Un escritor que desafió a su tiempo

Un escritor que desafió a su tiempo

Pedro B. Rey
El escritor portugués José Saramago murió ayer a los 87 años en Lanzarote, la rocosa isla española en la que vivía desde hacía dos décadas, sin haber despejado el interrogante que plantea su última obra: si se trataba de un escritor que figuraba públicamente o de una figura pública que escribía.
Había nacido en Azinhaga, en la región de Alentejo, en 1922, en una familia de origen campesino. Esas raíces determinaron un carácter tenaz, fogoneado en la impasible tarea del autodidacto. Después de verse obligado a abandonar el colegio secundario, se educó a sí mismo mediante la lectura exhaustiva de la biblioteca de su pueblo.
Saramago fue un escritor al mismo tiempo precoz y tardío. A mediados de los años 40, publicó una primera novela (Tierra de pecado). Su nula repercusión lo llevó a un ostracismo literario que sólo comenzó a romper dos décadas después, en 1966, con la publicación de concentrados poemas. Durante ese período, que coincide con los años más férreos de la dictadura salazarista, trabajó en el mundo editorial y se dedicó al periodismo, donde llegó a ser subdirector del Diário de Notícias.
Reanudó su tarea como narrador durante los 70, después de la Revolución de los Claveles, cuando dio a conocer los relatos de Casi un objeto (un libro atípico en su producción) y Manual de pintura y caligrafía, una narración sobre la condición del artista. El gran impulso a su carrera literaria provino, sin embargo, de una serie de novelas extensas que conforman el núcleo de su ficción: Levantado del suelo (1980), Memorial del convento (1982) y El año de la muerte de Ricardo Reis (1984).
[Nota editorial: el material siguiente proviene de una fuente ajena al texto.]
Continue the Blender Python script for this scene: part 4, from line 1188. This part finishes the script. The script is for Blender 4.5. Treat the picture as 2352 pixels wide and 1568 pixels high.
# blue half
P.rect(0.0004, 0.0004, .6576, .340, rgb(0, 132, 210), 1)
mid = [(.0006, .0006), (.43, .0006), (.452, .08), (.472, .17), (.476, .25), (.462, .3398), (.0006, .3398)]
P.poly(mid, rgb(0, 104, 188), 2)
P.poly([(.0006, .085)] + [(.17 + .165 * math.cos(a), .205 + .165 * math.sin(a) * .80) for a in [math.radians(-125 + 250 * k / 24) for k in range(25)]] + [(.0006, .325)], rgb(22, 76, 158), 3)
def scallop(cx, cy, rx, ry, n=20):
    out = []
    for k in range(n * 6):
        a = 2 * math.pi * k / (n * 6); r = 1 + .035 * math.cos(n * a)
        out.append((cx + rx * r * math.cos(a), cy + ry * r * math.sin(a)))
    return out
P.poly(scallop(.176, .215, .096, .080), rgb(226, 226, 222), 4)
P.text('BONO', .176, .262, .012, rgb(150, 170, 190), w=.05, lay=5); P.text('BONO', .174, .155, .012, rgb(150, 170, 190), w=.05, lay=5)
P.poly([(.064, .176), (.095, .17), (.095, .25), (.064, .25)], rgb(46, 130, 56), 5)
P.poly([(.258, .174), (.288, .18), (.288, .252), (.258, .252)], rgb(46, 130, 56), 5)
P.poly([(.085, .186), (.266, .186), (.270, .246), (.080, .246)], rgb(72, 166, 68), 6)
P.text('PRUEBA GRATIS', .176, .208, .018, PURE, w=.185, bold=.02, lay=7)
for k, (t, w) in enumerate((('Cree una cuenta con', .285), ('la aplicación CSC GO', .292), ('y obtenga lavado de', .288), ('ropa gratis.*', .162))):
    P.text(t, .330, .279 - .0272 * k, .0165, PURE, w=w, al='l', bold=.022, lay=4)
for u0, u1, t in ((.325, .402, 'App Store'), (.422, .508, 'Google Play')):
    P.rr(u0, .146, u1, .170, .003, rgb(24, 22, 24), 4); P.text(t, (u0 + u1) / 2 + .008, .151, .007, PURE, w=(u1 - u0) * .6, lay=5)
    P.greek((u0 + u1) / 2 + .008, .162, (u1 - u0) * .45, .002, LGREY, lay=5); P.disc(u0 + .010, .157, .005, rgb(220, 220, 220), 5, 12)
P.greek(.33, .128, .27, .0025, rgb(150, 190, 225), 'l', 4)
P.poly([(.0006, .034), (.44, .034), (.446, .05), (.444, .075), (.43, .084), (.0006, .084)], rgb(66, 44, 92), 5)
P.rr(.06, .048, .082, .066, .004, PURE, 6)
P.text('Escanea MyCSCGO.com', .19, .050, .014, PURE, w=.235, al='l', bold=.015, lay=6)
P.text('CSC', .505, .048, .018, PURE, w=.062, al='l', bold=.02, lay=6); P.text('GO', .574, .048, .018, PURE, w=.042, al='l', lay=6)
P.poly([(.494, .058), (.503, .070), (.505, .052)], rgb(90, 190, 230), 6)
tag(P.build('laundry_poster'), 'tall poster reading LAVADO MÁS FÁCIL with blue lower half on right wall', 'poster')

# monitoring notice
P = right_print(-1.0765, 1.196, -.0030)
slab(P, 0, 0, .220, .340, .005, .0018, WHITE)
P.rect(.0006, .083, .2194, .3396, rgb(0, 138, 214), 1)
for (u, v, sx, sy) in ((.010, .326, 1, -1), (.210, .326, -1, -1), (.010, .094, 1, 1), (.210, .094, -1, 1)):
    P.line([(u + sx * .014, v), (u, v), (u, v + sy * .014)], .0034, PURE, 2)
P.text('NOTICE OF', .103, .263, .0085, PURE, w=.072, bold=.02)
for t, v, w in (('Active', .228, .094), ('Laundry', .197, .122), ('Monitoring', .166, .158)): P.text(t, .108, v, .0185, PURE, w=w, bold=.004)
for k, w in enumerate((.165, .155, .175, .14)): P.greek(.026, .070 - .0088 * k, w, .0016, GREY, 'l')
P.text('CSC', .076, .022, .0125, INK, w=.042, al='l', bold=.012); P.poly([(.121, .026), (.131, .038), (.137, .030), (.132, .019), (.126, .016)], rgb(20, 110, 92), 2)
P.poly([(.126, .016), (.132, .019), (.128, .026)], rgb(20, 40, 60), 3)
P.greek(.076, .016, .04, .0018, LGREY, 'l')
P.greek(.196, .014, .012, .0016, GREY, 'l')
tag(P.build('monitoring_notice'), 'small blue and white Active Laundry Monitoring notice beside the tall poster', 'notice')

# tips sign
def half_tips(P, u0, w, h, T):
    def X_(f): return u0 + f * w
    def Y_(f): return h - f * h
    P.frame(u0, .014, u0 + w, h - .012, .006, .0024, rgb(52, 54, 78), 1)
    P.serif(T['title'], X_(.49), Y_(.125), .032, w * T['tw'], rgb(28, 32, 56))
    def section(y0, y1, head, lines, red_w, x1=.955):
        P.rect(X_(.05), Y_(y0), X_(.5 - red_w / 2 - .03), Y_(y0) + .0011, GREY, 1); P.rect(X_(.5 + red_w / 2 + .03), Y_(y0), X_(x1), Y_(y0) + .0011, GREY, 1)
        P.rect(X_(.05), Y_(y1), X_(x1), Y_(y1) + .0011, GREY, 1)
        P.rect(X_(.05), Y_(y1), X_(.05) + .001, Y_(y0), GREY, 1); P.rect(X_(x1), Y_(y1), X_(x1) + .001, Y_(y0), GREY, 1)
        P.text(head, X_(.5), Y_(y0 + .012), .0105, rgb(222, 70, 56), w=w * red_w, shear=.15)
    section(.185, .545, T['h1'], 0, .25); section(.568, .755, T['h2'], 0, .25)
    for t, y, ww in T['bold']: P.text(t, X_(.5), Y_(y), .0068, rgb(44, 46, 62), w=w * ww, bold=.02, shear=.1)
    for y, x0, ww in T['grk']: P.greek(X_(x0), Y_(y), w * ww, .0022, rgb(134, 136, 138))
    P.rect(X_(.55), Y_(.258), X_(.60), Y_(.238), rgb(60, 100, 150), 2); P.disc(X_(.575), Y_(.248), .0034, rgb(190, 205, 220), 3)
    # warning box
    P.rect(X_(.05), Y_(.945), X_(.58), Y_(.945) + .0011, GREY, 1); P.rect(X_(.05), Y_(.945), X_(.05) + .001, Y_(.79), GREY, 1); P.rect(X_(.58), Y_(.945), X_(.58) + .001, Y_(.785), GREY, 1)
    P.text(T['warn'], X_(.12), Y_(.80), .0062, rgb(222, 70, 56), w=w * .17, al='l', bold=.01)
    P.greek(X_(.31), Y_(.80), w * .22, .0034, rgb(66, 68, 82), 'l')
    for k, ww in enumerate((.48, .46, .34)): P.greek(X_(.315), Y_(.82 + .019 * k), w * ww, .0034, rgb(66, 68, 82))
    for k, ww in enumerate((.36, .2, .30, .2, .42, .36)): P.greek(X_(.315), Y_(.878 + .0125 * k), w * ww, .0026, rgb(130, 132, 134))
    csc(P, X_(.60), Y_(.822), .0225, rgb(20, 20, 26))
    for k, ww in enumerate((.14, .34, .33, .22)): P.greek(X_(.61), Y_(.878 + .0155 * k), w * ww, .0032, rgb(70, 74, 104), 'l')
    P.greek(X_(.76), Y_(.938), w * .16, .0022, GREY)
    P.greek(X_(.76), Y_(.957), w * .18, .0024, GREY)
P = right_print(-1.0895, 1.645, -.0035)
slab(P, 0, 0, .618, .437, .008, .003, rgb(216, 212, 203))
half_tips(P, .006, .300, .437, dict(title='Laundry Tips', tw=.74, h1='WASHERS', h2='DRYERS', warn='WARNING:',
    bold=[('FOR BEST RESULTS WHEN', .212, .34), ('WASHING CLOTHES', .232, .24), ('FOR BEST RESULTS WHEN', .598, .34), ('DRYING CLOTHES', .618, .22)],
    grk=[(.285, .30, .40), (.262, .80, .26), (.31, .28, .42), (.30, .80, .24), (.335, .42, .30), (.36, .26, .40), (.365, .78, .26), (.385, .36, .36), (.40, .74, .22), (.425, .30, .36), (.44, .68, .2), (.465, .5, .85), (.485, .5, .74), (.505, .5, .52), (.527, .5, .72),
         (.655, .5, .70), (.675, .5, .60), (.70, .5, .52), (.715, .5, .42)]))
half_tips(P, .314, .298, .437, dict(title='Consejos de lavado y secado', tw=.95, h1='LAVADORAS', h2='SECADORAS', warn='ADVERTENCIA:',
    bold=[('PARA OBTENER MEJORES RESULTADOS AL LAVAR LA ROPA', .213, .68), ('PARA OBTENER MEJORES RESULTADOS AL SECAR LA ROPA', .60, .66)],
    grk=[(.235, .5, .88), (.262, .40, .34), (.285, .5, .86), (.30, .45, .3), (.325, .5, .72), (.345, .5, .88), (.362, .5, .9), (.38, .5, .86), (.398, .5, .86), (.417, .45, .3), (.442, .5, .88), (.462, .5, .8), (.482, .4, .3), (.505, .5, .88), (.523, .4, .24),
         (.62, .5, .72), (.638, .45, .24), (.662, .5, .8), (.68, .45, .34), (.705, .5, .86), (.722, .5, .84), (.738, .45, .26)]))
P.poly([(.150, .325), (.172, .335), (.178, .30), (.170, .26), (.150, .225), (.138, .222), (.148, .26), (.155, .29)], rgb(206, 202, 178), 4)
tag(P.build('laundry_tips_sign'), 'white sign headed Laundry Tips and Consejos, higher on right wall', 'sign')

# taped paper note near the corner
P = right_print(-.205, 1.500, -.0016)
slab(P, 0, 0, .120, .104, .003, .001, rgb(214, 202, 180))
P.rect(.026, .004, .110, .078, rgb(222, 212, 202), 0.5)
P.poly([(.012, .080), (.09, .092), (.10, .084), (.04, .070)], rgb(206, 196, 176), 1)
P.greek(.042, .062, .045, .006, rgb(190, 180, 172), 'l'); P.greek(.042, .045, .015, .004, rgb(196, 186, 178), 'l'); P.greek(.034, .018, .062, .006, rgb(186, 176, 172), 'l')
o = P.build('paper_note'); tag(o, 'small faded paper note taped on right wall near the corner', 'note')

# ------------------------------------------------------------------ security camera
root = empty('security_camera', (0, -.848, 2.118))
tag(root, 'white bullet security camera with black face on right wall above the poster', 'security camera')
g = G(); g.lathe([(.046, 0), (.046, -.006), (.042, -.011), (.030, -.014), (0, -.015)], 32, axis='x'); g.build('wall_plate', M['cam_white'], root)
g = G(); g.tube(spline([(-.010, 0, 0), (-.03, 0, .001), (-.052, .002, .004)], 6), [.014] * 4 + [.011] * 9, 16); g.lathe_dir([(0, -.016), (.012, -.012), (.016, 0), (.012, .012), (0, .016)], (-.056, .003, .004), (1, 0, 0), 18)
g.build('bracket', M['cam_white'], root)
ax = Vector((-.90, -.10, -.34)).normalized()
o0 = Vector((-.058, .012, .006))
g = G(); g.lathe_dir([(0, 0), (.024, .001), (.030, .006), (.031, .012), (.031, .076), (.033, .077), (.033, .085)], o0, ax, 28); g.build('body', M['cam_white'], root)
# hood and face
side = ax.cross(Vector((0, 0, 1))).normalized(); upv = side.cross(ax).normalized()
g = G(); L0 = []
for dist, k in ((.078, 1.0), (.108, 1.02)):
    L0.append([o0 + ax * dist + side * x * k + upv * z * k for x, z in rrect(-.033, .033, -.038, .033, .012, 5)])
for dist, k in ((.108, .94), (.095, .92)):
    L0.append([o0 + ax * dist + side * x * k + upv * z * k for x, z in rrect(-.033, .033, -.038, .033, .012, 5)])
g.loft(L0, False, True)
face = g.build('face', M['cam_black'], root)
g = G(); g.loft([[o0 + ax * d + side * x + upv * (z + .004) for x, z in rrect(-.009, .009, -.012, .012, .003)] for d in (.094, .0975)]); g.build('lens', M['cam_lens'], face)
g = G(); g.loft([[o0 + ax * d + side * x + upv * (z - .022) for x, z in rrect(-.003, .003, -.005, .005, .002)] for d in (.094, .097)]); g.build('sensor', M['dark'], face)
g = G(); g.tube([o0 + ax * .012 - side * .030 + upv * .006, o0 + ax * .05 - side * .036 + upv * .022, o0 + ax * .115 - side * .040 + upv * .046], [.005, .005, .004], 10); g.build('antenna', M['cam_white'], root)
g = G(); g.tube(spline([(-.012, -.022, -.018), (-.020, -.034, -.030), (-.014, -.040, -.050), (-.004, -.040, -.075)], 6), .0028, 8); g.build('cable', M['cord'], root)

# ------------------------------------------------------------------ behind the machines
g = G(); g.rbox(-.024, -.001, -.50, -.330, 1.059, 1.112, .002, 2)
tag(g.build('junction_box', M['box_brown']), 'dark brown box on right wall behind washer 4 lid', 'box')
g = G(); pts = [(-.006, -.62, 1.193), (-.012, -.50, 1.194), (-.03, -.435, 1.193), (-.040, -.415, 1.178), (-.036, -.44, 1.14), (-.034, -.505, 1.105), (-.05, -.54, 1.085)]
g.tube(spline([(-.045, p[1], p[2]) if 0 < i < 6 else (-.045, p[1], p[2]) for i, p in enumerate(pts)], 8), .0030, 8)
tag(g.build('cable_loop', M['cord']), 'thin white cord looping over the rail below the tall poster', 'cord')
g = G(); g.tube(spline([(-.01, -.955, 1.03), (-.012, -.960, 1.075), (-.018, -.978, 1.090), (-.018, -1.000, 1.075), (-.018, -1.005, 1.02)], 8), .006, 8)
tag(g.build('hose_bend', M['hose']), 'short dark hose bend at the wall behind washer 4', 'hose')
La primera de ellas, que transcurre entre 1910 y 1979, presenta la historia de una familia campesina en la que se declinan la ignorancia y la pobreza a través de un original tratamiento de la lengua. Memorial…, novela histórica y coral, está situada en el Portugal de tiempos de la Inquisición, mientras que El año…, el mejor de sus libros, tiene como punto de partida a Fernando Pessoa. Cuando fallece el gran poeta portugués, uno de sus heterónimos, Ricardo Reis, arriba a Lisboa desde Brasil. La novela es la coartada para homenajear al autor del Libro del desasosiego.
Saramago se reveló, a partir de entonces, como un polígrafo incansable. La capacidad de reconstrucción y las aristas fantásticas de aquellas novelas derivaron hacia formas menos ambiciosas. El escritor fue más sugestivo cuando se internó en la absurda comicidad de la burocracia (Todos los nombres, 1997) o retomó la vieja idea del doble (El hombre duplicado, 2002) que cuando insistió en empantanarse en el terreno de la alegoría.
La balsa de piedra (1986), en que la península ibérica se desprende de Europa y comienza a derivar por el Atlántico, es la primera de esas parábolas: no es difícil entrever en ella los debates de la Unión Europea. Ensayo sobre la ceguera (1995), en la que una epidemia condena a una ciudad a la ceguera, o La caverna (2000), una crítica al consumismo que se ampara en el mito que Platón presentó en La república, son dos débiles (aunque exitosos) ejemplos de esa vertiente alegórica.
El evangelio según Jesucristo (1991), en que aborda de manera original la figura de Cristo, lo llevó a romper con el gobierno de su país (que se negó a que la novela representara a Portugal en un concurso europeo). A partir de entonces, se instaló con su mujer, la española Pilar del Río, en las islas Canarias. Tras ser velado ayer allí, en Lanzarote, sus restos serán trasladados mañana a Lisboa.
Saramago fue, después de recibir en 1998 el Premio Nobel de Literatura, una figura pública en la que pareció encarnar una nostálgica versión del compromiso intelectual. Le gustaba definirse como “comunista hormonal”, aunque –como señaló alguna vez otro portugués, António Lobo Antunes– ese comunismo era el de la vieja guardia del PC portugués, más cerca de la vieja ortodoxia que de algún nuevo progresismo.
Le gustaba intervenir con frases precisas (en que declaraba su ateísmo, azotaba el capitalismo, criticaba a tirios y troyanos), pero esas declaraciones se revelaban superficiales, incluso indulgentes, cuando las desarrollaba en los Cuadernos de Lanzarote, sus diarios personales. En Las intermitencias de la muerte (2005), El viaje del elefante (2008) y Caín (2009), sus últimos libros, asoman, en cambio, con nitidez, algunas marcas de lo que hace de verdad a un escritor: el estilo personal.